The Las Meninas paper is a good exploratory draft. The writer has begun to interpret details and draw possible conclusions from what she sees, rather than just describing the scene depicted on the canvas or responding loosely to it with her unanalyzed impressions. The move from description to analysis and interpretation begins when you select certain details in your evidence as more important than others and explain what they seem to you to suggest. The writer has done both of these things, and so has gotten to the point where she can begin methodically evolving her initial ideas into a perceptive analysis.
What is especially good about the draft is that it reveals the writer’s willingness to push on from her first idea (reading the painting as an endorsement of the divine right of kings, expressed by the light shining on the princess) by seeking out complicating evidence.
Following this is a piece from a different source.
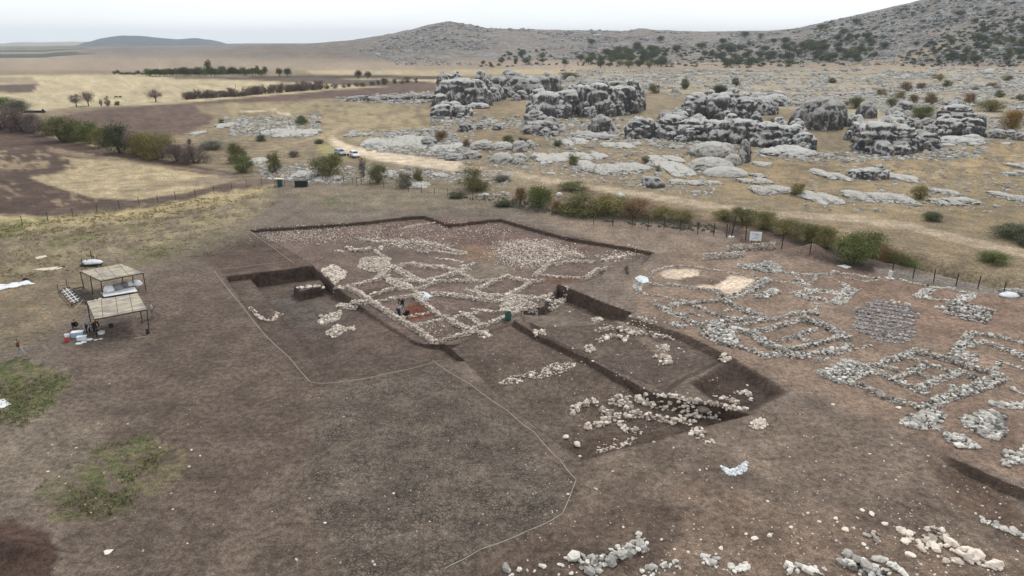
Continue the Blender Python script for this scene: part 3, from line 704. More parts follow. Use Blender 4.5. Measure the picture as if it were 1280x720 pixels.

The process of revising for ideas begins in earnest when you start checking to make sue that the thesis you have formulated accounts for as much of the available evidence as possible and does not avoid evidence that might complicate or contradict it.
The writer’s first idea (about divine right), for example, does not account for enough of the evidence and is undermined by evidence that clearly doesn’t fit, such as the small size and decentering of the king and queen, and the large size and foregrounding of the painter himself. Rather than ignoring these troublesome details, the writer instead zooms in on them. She focuses on the painter’s representation of himself and of his employers, the king and queen, as the most significant evidence to be taken into account and analyzed in depth.